[BarTopDancer]

I got number 3 wrong.

Quote:

Suppose studies have shown that approximately 20% (.2) of Americans regularly engage in exercise (at least 3 times per week).

a. If one American is randomly selected, what is the probability that he or she does not regularly engage in exercise? Set up calculation.

1 - .20 = .80

The probability that a randomly selected American does not engage in regular exercise is 80%

b. If three Americans are randomly selected, what is the probability that all three regularly engage in exercise? Set up the calculation.

.8 x .8 x .8 = .51

(-1)
(.2) x (.2) x (.2) = .008

c. What assumption is being made in part b above?

The assumption being made in part B is that if you remove one person from the equation it will not change the outcome of the probability.

(-1) sure the probability will change!!!

The answer is that we are assuming independence of the events.
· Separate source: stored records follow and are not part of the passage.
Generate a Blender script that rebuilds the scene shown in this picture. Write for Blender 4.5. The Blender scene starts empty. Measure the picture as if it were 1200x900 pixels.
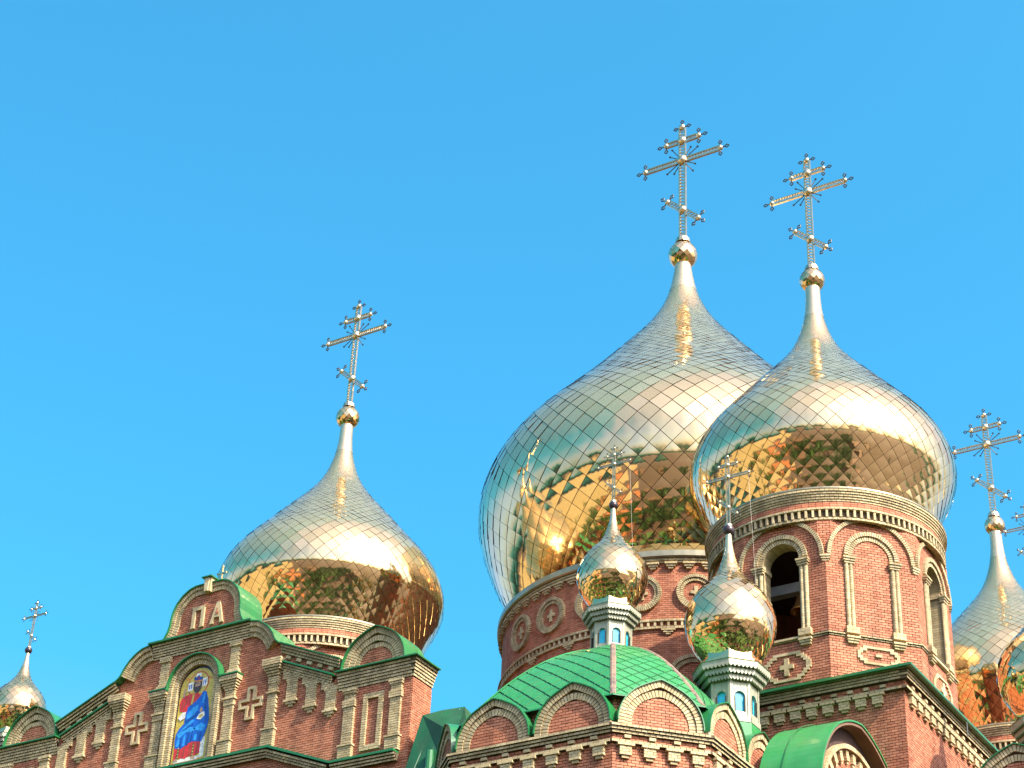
import bpy, math, random
import numpy as np
from mathutils import Matrix, Vector
rng = random.Random(11)
PI = math.pi
R = math.radians
S = bpy.context.scene
COL = S.collection

# ------------------------------------------------------------------ camera, sky, sun, exposure
FPX = 2355.56                         # focal length in pixels of a 1200 px wide frame
PITCH, ROLL, YAW = R(32.652), R(2.838), R(-32.752)
CAMPOS = np.array([0, 0, 1.7])
_cp, _sp, _cr, _sr = math.cos(PITCH), math.sin(PITCH), math.cos(ROLL), math.sin(ROLL)
_r, _f, _u = np.array([1, 0, 0.]), np.array([0, _cp, _sp]), np.array([0, -_sp, _cp])
RC = np.array([_cr*_r + _sr*_u, -_sr*_r + _cr*_u, _f])
_c, _s = math.cos(YAW), math.sin(YAW)
RC = RC @ np.array([[_c, -_s, 0], [_s, _c, 0], [0, 0, 1.]])
cam_data = bpy.data.cameras.new('camera')
cam_data.sensor_width = 36
cam_data.lens = 36*FPX/1200
cam_data.clip_start = .1
cam_data.clip_end = 5000
cam = bpy.data.objects.new('camera', cam_data)
COL.objects.link(cam)
m = Matrix.Identity(4)
for i in range(3):
    m[i][0], m[i][1], m[i][2], m[i][3] = RC[0][i], RC[1][i], -RC[2][i], CAMPOS[i]
cam.matrix_world = m
S.camera = cam

SUN_EL, SUN_AZ = R(44), R(76)         # azimuth from -Y towards +X
sdir = np.array([math.sin(SUN_AZ)*math.cos(SUN_EL), -math.cos(SUN_AZ)*math.cos(SUN_EL), math.sin(SUN_EL)])
sun_data = bpy.data.lights.new('sun', 'SUN')
sun_data.energy = 3.15
sun_data.angle = R(.53)
sun_data.color = (1, .91, .76)
sun = bpy.data.objects.new('sun', sun_data)
COL.objects.link(sun)
sun.rotation_euler = Vector(sdir).to_track_quat('Z', 'Y').to_euler()
sun.location = (60, -20, 70)

W = bpy.data.worlds.new('World')
S.world = W
W.use_nodes = True
wn = W.node_tree.nodes
wl = W.node_tree.links
wn.clear()
sky = wn.new('ShaderNodeTexSky')
sky.sky_type = 'NISHITA'
sky.sun_disc = False
sky.sun_elevation = SUN_EL
sky.sun_rotation = math.atan2(sdir[0], sdir[1])
sky.altitude = 0
sky.air_density = 1.0
sky.dust_density = 5.0
sky.ozone_density = 6.0
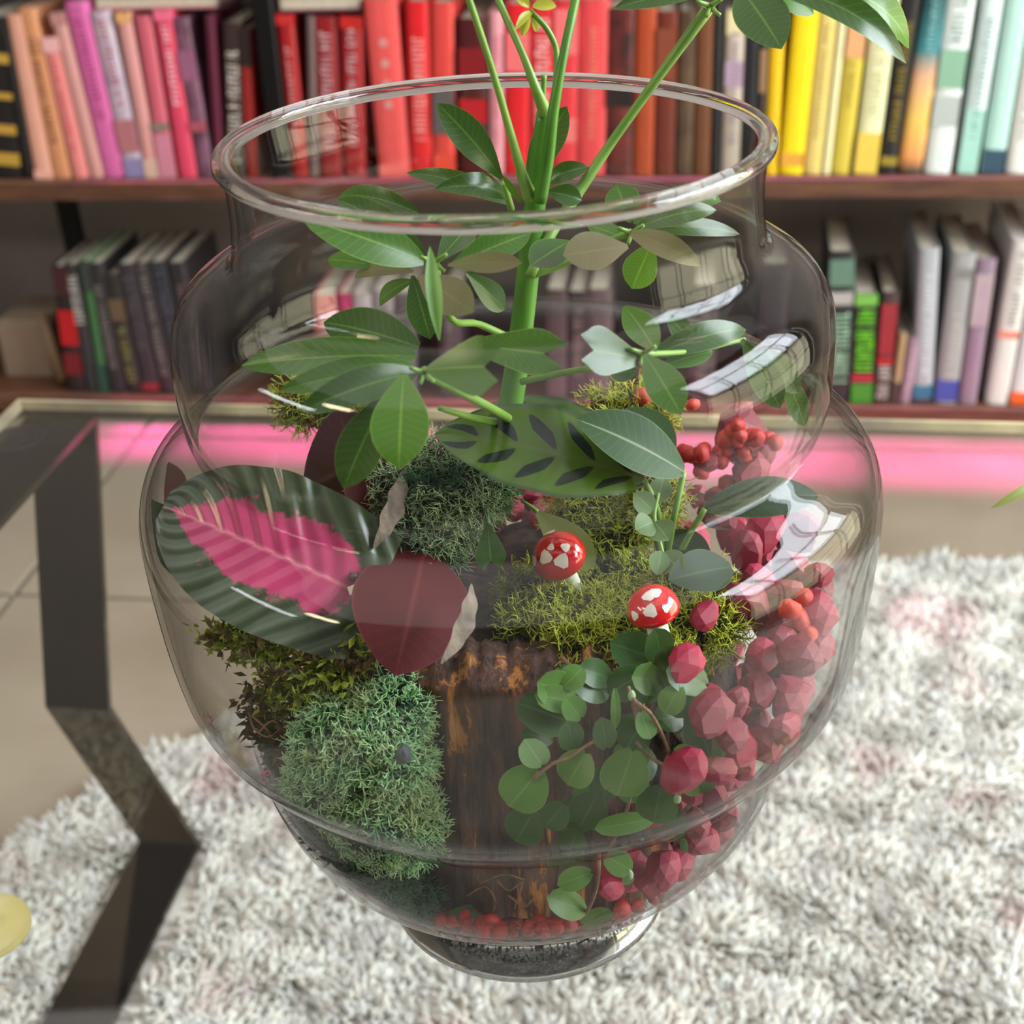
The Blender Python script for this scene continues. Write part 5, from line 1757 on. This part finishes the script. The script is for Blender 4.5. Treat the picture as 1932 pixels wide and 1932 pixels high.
for pts in ([(1006, 1470, -.098), (1040, 1442, -.097), (1075, 1428, -.094), (1110, 1405, -.088), (1160, 1380, -.08)], [(1200, 1325, -.1), (1230, 1350, -.104), (1255, 1400, -.104), (1270, 1450, -.102), (1282, 1500, -.1)], [(1200, 1400, -.09), (1230, 1430, -.092), (1265, 1450, -.094)],
            [(1130, 1610, -.096), (1128, 1660, -.098), (1115, 1705, -.094), (1096, 1738, -.088)], [(1200, 1325, -.1), (1190, 1310, -.098), (1186, 1295, -.096)], [(1060, 1240, -.066), (1090, 1270, -.076), (1120, 1300, -.08)], [(1250, 1235, -.06), (1270, 1280, -.075), (1300, 1340, -.082)], [(1160, 1250, -.06), (1190, 1310, -.08), (1200, 1400, -.088), (1185, 1520, -.092), (1140, 1620, -.094)]):
    pxtube(fern, 'stem', pts, [4.2, 3.6, 3.2], M_fstem, 6)
# fine hairs along the hanging runner
V, F = [], []
rq = catmull([P(1200, 1325, -.1), P(1230, 1350, -.104), P(1255, 1400, -.104), P(1270, 1450, -.102), P(1282, 1500, -.1)], 12)
for q in rq:
    for _ in range(4):
        d = unit(RNG.normal(size=3)) * px(14, q)
        k = len(V)
        w_ = unit(np.cross(d, (0, 1, 0.2))) * px(.7, q)
        V += [q - w_, q + w_, q + d]
        F.append((k, k + 1, k + 2))
o = build('runner_hair', V, F, M_fstem, fern)
o['kind'] = 'stuff'
for c_ in ((1192, 1312, -.098), (1278, 1506, -.1), (1188, 1650, -.098)):
    p = P(*c_)
    v, f = lathe([(.0001, -1), (.5, -.6), (.6, 0), (.4, .6), (.0001, 1)], 8)
    build('bud', v * px(13, p) + p, f, MFL, fern)

# bits of pink dyed moss on the left inside of the glass
for q, lab in (((425, 1352, -.05), 'scrap of pink dyed moss on the inner left wall of the jar, upper one'), ((508, 1468, -.07), 'scrap of pink dyed moss on the inner left wall of the jar, lower one')):
    p = P(*q)
    p[:2] *= (float(wall_in(p[2])) - .0015) / math.hypot(p[0], p[1])
    V, F, T = strands(p + RNG.normal(size=(9, 3)) * np.array([.0016, .0008, .003]), np.tile(unit((p[0], p[1], .3)), (9, 1)), .004, .0004)
    lim = wall_in(V[:, 2]) - .0006
    rr_ = np.hypot(V[:, 0], V[:, 1])
    V[:, :2] *= np.where(rr_ > lim, lim / rr_, 1)[:, None]
    o = build('moss_scrap', V, F, simple('pink_moss', G(226, 120, 140), .8), loc=p)
    tag(o, lab, kind='stuff')

# leaf tip of another plant at the right edge of the table
op = thing('leaf_tip', 'thin olive leaf tip of another plant reaching in at the right edge', 'leaf', P(1945, 905, .12))
pxleaf(op, (1990, 895, .12), (1868, 960, .10), 22, kind='l', mat=leaf_mat('olive_tip', G(140, 140, 70), G(112, 126, 60), G(120, 126, 60), G(160, 160, 80), .4, .2), arch=.2, fold=.2, name='blade')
Otherwise, we could not just multiply the individual event probabilities together to arrive at the “joint probability” of all 3 events happening

d. If two Americans are randomly selected, what is the probability that the first American regularly engages in exercise while the second American does not regularly engage in exercise? Set up the calculation.

.80 x .20 = .16
1 - .20 = .80

(-.5)
Correct order is important and will be important on the exam. The answer is :
(.20) x (.80) = .16



Make sure that the values are in the correct order.